The company said the incident would have a "significant impact" on its 2013 results, with full-year lost sales estimated at 350 million euro (NZ$562.2 million) and lost margin estimated at 280 million euro (NZ$449.8 million).

Sales in its baby nutrition division fell 8.6 per cent to 924 million euro (NZ$1.5 billion) in the third quarter as a result of the contamination scare.

Total group sales for the first nine months of this year rose 5.5 per cent to 16.3 billion euro (NZ$26.2 billion), Danone said.

Shares in the company fell more than 2 per cent to around 51.80 euro in Paris following the sales result.
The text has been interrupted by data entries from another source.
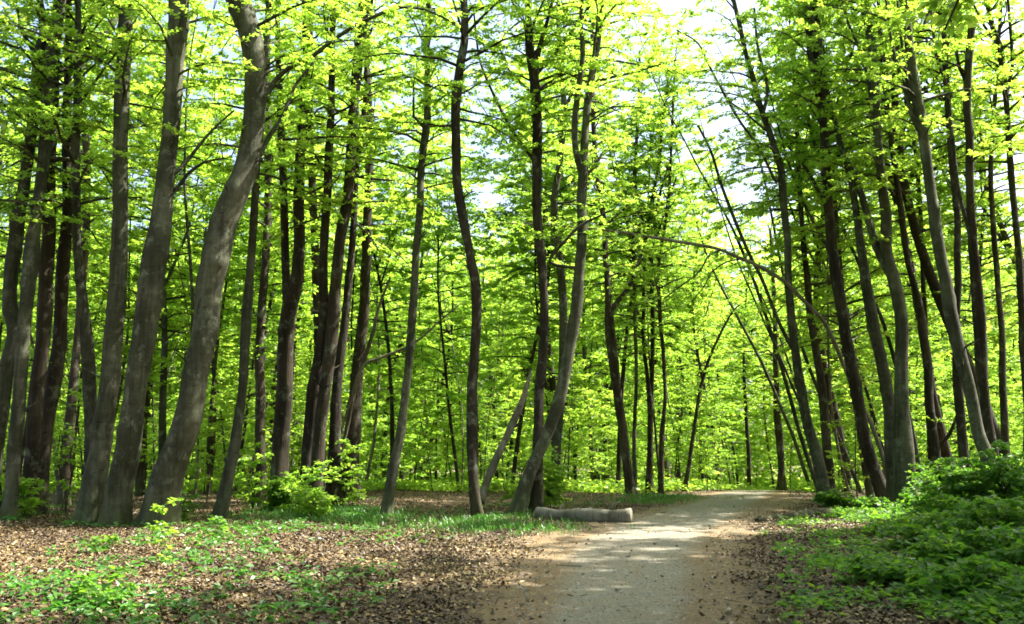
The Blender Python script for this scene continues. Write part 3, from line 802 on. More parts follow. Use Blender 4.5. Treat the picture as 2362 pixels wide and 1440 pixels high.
MODELS = [model(1, 20, 0.10, 5.0, 40, 2.6, 'b'), model(2, 22, 0.13, 6.0, 40, 2.8, 'g'), model(3, 18, 0.08, 3.5, 38, 2.3, 'p'),  # third model's pale bark paints in the look of a sunlit stem
          model(4, 23, 0.19, 7.0, 44, 3.2, 'b'), model(5, 21, 0.15, 4.5, 44, 3.0, 'g'), model(6, 17, 0.07, 2.8, 38, 2.2, 'b'),
          model(7, 20, 0.12, 3.2, 46, 2.8, 'b', bend=0.8), model(8, 24, 0.22, 8.0, 44, 3.3, 'b', bend=0.6)]
SAPS = [model(21, 5.0, 0.03, 0.7, 26, 1.6, 'g', False, 0.13, 20, 0.8), model(22, 7.0, 0.04, 1.1, 34, 1.9, 'b', False, 0.13, 20, 0.8),
        model(23, 3.6, 0.022, 0.4, 22, 1.3, 'b', False, 0.12, 20, 0.9), model(24, 8.5, 0.05, 1.6, 38, 2.1, 'g', False, 0.135, 20, 0.6)]

rng = np.random.default_rng(77)
taken = [(r.location.x, r.location.y) for r in ROOTS]


def far_enough(x, y, dmin):
    return all((x - a) ** 2 + (y - b) ** 2 > dmin * dmin for a, b in taken)


def put(models, i, x, y, s, lean, yaw, name, label, cat, group, az=None):
    wm, cm = models[i]
    z = float(T(x, y))
    o = empty(name, (x, y, z), label, cat, group)
    a = rng.random() * 6.28 if az is None else az
    o.rotation_euler = (-math.sin(a) * lean, math.cos(a) * lean, 0)
    o.rotation_euler.rotate_axis('Z', yaw)
    o.scale = (s, s, s)
    for nm, me in (('trunk', wm), ('crown', cm)):
        c = bpy.data.objects.new(nm, me); COL.objects.link(c); c.parent = o
    taken.append((x, y))
    return o


BACK = []
NBG = 170
tries = 0
while len(BACK) < NBG and tries < 20000:
    tries += 1
    y = 29 + (86 - 29) * rng.random() ** 0.85
    x = rng.uniform(-1, 1) * (0.6 * y + 3)
    px, py = proj((x, y, 0.0))
    ymin = 31 if px < 760 else (41 if px < 1850 else 27)
    if y < ymin: continue
    if y < 75 and abs(x - path_c(y)) < 2.6 + 0.02 * y: continue
    if 1560 < px < 1860 and y < 50: continue
    if not far_enough(x, y, 1.5 if y < 41 else (5.6 if y < 58 else 2.0)): continue
    i = int(rng.integers(len(MODELS)))
    o = put(MODELS, i, x, y, rng.uniform(0.85, 1.12), (abs(rng.normal(0.12, 0.05)) if px > 1850 else abs(rng.normal(0, 0.05))), rng.random() * 6.28, 'forest_tree', '', 'tree', 'slim forest trees standing behind the nearer trunks', az=(PI if px > 1850 else None))
    BACK.append((o, i))
for (px, y, i, sc) in [(1425, 43.5, 0, 1.2), (1290, 44, 5, 1.2), (905, 42.5, 0, 1.1), (1060, 43, 5, 1.2), (1180, 42, 0, 1.1), (1370, 58, 4, 1.15), (980, 57, 6, 1.15)]:
    x = at(px, 1100, y)[0][0]
    BACK.append((put(MODELS, i, x, y, sc, 0.03, rng.random() * 6.28, 'forest_tree', '', 'tree', 'slim forest trees standing behind the nearer trunks'), i))
POLES = [model(31, 19, 0.065, 9.0, 12, 1.8, 'b', False, bend=0.6), model(32, 21, 0.085, 10.0, 14, 2.0, 'g', False, bend=0.5), model(33, 17, 0.05, 8.0, 10, 1.6, 'p', False, bend=0.9)]  # last pole: sunlit paleness put into the bark colour
k = tries = 0
while k < 62 and tries < 5000:
    tries += 1
    y = rng.uniform(31, 62)
    x = rng.uniform(-1, 1) * 0.57 * y
    px, py = proj((x, y, 0.0))
    if px > 760 and y < 42: continue
    if abs(x - path_c(y)) < 2.6 or not far_enough(x, y, 0.9): continue
    if 1560 < px < 1860 and y < 52: continue
    i = int(rng.integers(3)); k += 1
    BACK.append((put(POLES, i, x, y, rng.uniform(0.85, 1.15), rng.uniform(0.08, 0.2) if px > 1850 else abs(rng.normal(0, 0.05)), rng.random() * 6.28, 'forest_tree', '', 'tree', 'slim forest trees standing behind the nearer trunks', az=(PI if px > 1850 else None)), i))
for (px, y, i, ln) in [(1890, 37, 1, .28), (1925, 40, 0, .32), (1960, 35, 2, .25), (1985, 38, 1, .3), (2060, 36, 0, .22), (1870, 43, 1, .34), (2130, 34, 1, .2), (1905, 46, 0, .3)]:
    x = at(px, 1100, y)[0][0]
    BACK.append((put(POLES, i, x, y, 1.1, ln, rng.random() * 6.28, 'forest_tree', '', 'tree', 'slim forest trees standing behind the nearer trunks', az=PI), i))
SAPL = []
tries = 0
while len(SAPL) < 230 and tries < 20000:
    tries += 1
    y = rng.uniform(41.5, 60) if rng.random() < 0.55 else 27 + (80 - 27) * rng.random()
    x = rng.uniform(-1, 1) * (0.58 * y + 1)
    px, py = proj((x, y, 0.0))
    ymin = 28 if px < 760 else (42 if px < 1860 else 31)
    if y < ymin: continue
    if y < 62 and abs(x - path_c(y)) < 2.2: continue
    if not far_enough(x, y, 1.1): continue
    i = int(rng.integers(len(SAPS)))
    SAPL.append((put(SAPS, i, x, y, rng.uniform(0.8, 1.2), abs(rng.normal(0, 0.06)), rng.random() * 6.28, 'beech_sapling', '', 'sapling', 'young leafy saplings under the tall trees'), i))

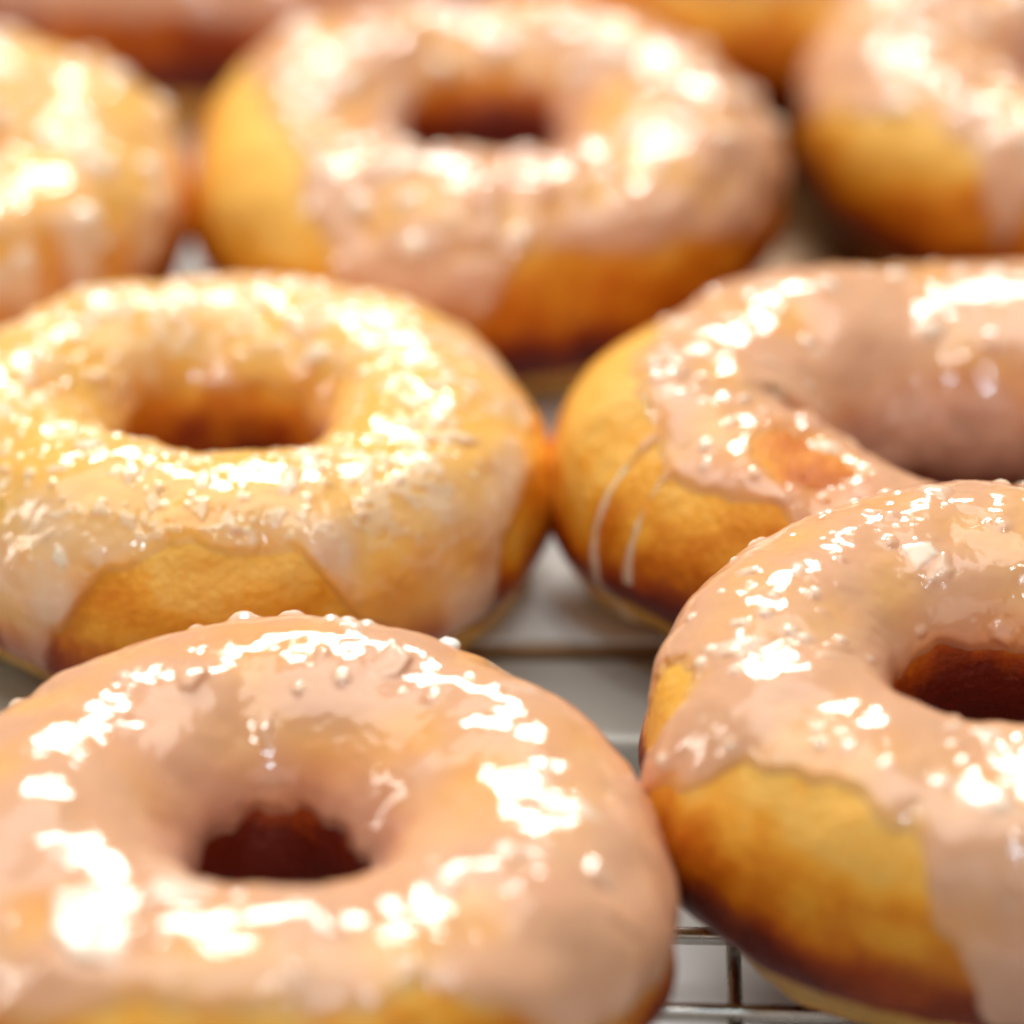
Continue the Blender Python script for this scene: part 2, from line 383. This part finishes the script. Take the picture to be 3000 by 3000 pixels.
bp = N(nt, 'ShaderNodeBump', i_Strength=0.15, i_Distance=0.0003); nt.links.new(n_.outputs['Fac'], bp.inputs['Height']); nt.links.new(bp.outputs[0], b.inputs['Normal'])
TRAY = m
m, nt, b = new_mat('shaded_tray_metal'); b.inputs['Metallic'].default_value = 0.3; b.inputs['Roughness'].default_value = 0.35
tcn = N(nt, 'ShaderNodeTexCoord'); n_ = N(nt, 'ShaderNodeTexNoise', i_Scale=40.0, i_Detail=5.0); nt.links.new(tcn.outputs['Object'], n_.inputs['Vector'])
r_ = ramp(nt, n_.outputs['Fac'], [(0.3, (0.16, 0.07, 0.02)), (0.7, (0.30, 0.17, 0.07))]); nt.links.new(r_.outputs[0], b.inputs['Base Color'])  # brown paints in the shade between the back doughnuts
TRAY_SHADED = m
def paper(name, col):
    m, nt, b = new_mat(name); b.inputs['Roughness'].default_value = 0.6
    tcn = N(nt, 'ShaderNodeTexCoord'); n_ = N(nt, 'ShaderNodeTexNoise', i_Scale=25.0, i_Detail=5.0); nt.links.new(tcn.outputs['Object'], n_.inputs['Vector'])
    r_ = ramp(nt, n_.outputs['Fac'], [(0.3, tuple(c * 0.93 for c in col)), (0.7, col)]); nt.links.new(r_.outputs[0], b.inputs['Base Color'])
    bp = N(nt, 'ShaderNodeBump', i_Strength=0.3, i_Distance=0.001); nt.links.new(n_.outputs['Fac'], bp.inputs['Height']); nt.links.new(bp.outputs[0], b.inputs['Normal'])
    return m
PAPER = paper('white_paper', (0.82, 0.82, 0.78)); COUNTER = paper('white_counter', (0.88, 0.90, 0.90))

def wire(name, p0, p1, rad, parent, sag=0.0, seg=10, ns=24):
    p0, p1 = Vector(p0), Vector(p1); d_ = (p1 - p0).normalized()
    up = Vector((0, 0, 1)); sd = d_.cross(up).normalized(); up = sd.cross(d_)
    vs, fs = [], []
    rng = random.Random(hash(name) % 7 + int(p0.x * 1e4) + int(p0.y * 1e4))
    for i in range(ns + 1):
        c = p0.lerp(p1, i / ns) + up * rng.uniform(-1, 1) * sag
        for k in range(seg):
            an = 2 * math.pi * k / seg
            vs.append(c + (sd * math.cos(an) + up * math.sin(an)) * rad)
    for i in range(ns):
        for k in range(seg):
            fs.append((i * seg + k, i * seg + (k + 1) % seg, (i + 1) * seg + (k + 1) % seg, (i + 1) * seg + k))
    fs.append(tuple(range(seg))); fs.append(tuple(range(ns * seg, ns * seg + seg))[::-1])
    return mesh_obj(name, vs, fs, STEEL, parent)

rack = empty('cooling_rack', (0, -0.100, 0), 'wire cooling rack with a square mesh of thin steel wires under the front doughnuts', 'rack', rot=(0, 0, R(-1.5)))
wr = 0.00098; xa, xb = -0.130, 0.150; ya, yb = -0.110, 0.0705
k = 0; yv = yb - 0.0122
while yv > ya:
    wire('long_wire', (xa, yv, -wr), (xb, yv, -wr), wr * 1.15, rack, 0.00006); yv -= 0.0152
xv = xa + 0.0075
while xv < xb:
    wire('cross_wire', (xv, ya, -wr * 3.1), (xv, yb, -wr * 3.1), wr, rack, 0.00006); xv += 0.0165
wr2 = 0.002
for nm, p, q in (('border_wire', (xa, ya, -wr2), (xb, ya, -wr2)), ('border_wire', (xa, ya, -wr2), (xa, yb, -wr2)), ('border_wire', (xb, ya, -wr2), (xb, yb, -wr2))):
    wire(nm, p, q, wr2, rack)
for fx in (xa, xb):
    for fy in (ya, yb):
        wire('foot', (fx, fy + (0.0002 if fy < 0 else -0.003), -0.002), (fx, fy + (0 if fy < 0 else -0.0032), -0.0179), wr2, rack, ns=4)

def box(name, x0, x1, y0, y1, z0, z1, mat, parent=None, bev=0.0):
    vs = [(x, y, z) for z in (z0, z1) for y in (y0, y1) for x in (x0, x1)]
    fs = [(0, 2, 3, 1), (4, 5, 7, 6), (0, 1, 5, 4), (2, 6, 7, 3), (0, 4, 6, 2), (1, 3, 7, 5)]
    o = mesh_obj(name, vs, fs, mat, parent, smooth=False)
    if bev:
        md = o.modifiers.new('bevel', 'BEVEL'); md.width = bev; md.segments = 4
    return o
# tray turned over behind the rack, its flat rim towards the camera
tray = empty('metal_tray', (0, 0.0, 0), 'grey metal tray with a broad flat rim, under the middle and back rows of doughnuts', 'tray')
box('tray_plate', -0.30, 0.30, -0.008, 0.36, -0.0178, -0.0010, TRAY_SHADED, tray, 0.001)
box('tray_rim', -0.30, 0.30, -0.0285, -0.0082, -0.0178, -0.0022, TRAY, tray, 0.0018)
pp = box('paper_sheet', -0.28, 0.027, -0.0075, 0.34, -0.0009, 0.0, PAPER)
tag(pp, 'white paper sheet lining the metal tray between the two middle doughnuts', 'paper')
ct = box('counter', -2.0, 2.0, -1.2, 2.5, -0.06, -0.018, COUNTER); tag(ct, 'plain white counter top under the rack', None, None, 'structure')

# ------------------------------------------------------------------ light
w = bpy.data.worlds.new('World'); sc.world = w; w.use_nodes = True
bg = w.node_tree.nodes['Background']; bg.inputs[0].default_value = (1.0, 0.70, 0.54, 1); bg.inputs[1].default_value = 0.07

def area(name, az, el, dist, sx, sy, power, col, aim=(0, 0.02, 0.015)):
    l = bpy.data.lights.new(name, 'AREA'); l.shape = 'RECTANGLE'; l.size = sx; l.size_y = sy
    l.energy = power; l.color = col
    o = bpy.data.objects.new(name, l); COL.objects.link(o)
    p = Vector(aim) + dist * Vector((math.cos(R(el)) * math.sin(R(az)), math.cos(R(el)) * math.cos(R(az)), math.sin(R(el))))
    o.location = p; o.rotation_euler = (Vector(aim) - p).to_track_quat('-Z', 'Y').to_euler()
    return o
# az: 0 = behind the doughnuts, -90 = left
area('window_back', -4, 40, 1.4, 0.55, 0.24, 18, (1.0, 0.98, 0.95))
area('ceiling_panel', -30, 76, 1.6, 1.4, 1.1, 18, (1.0, 0.95, 0.89))
area('window_left', -84, 28, 1.4, 0.16, 0.7, 4.5, (1.0, 0.94, 0.84))
area('front_fill', 170, 34, 1.9, 1.6, 1.0, 6, (1.0, 0.90, 0.84))  # added soft fill from the camera side, lifts the front faces
area('small_cool_lamp', 168, 56, 1.3, 0.06, 0.14, 2.2, (0.62, 0.85, 1.0))
area('ceiling_spot', 150, 76, 1.3, 0.12, 0.12, 2.2, (1.0, 0.96, 0.9))

# ------------------------------------------------------------------ render
sc.render.engine = 'CYCLES'
sc.cycles.use_denoising = True
try: sc.cycles.denoiser = 'OPENIMAGEDENOISE'
except Exception: pass
sc.cycles.max_bounces = 8; sc.cycles.transparent_max_bounces = 8
sc.view_settings.view_transform = 'Standard'; sc.view_settings.look = 'None'
sc.view_settings.exposure = -0.12; sc.view_settings.gamma = 1.0
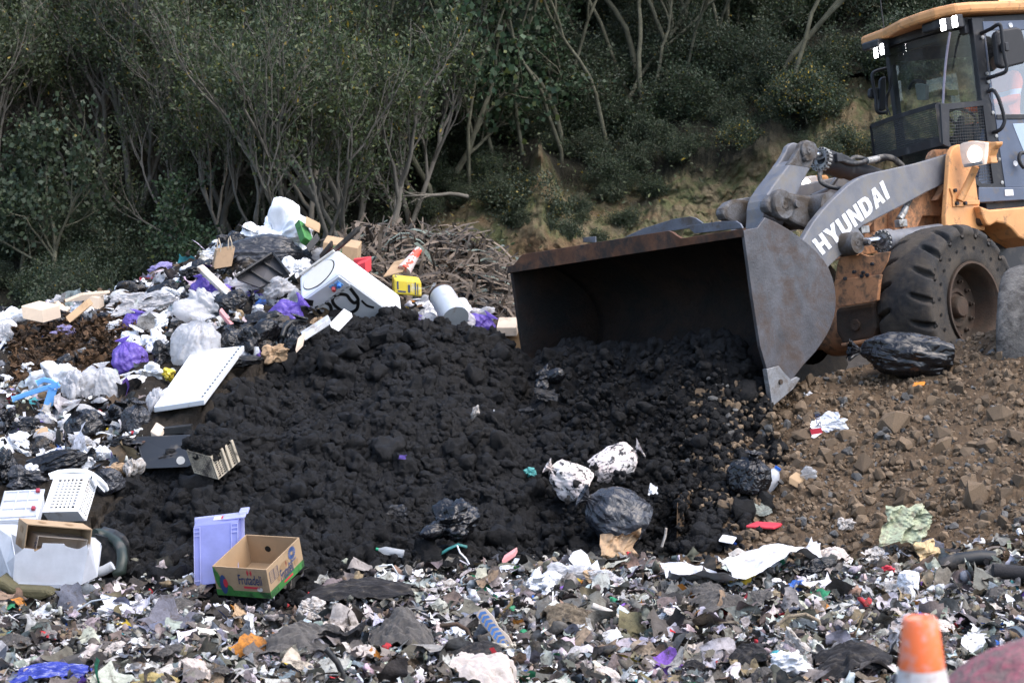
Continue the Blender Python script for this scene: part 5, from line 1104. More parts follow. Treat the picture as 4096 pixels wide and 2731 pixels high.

Danone has said it wants "full compensation" from Fonterra for damages caused to its business during the botulism scare.

At the China Business Summit in Auckland yesterday, Fonterra chief executive Theo Spierings said a "she'll be right attitude" was one of the causes of the contamination false alarm.

He said Fonterra was world class in manufacturing and food safety but still needed to "lift its game".

"That was one of the key learnings [of the botulism scare] - a 'she'll be right' attitude is not acceptable," he said.

Spierings said Fonterra needed to become "the Nasa of food safety and quality".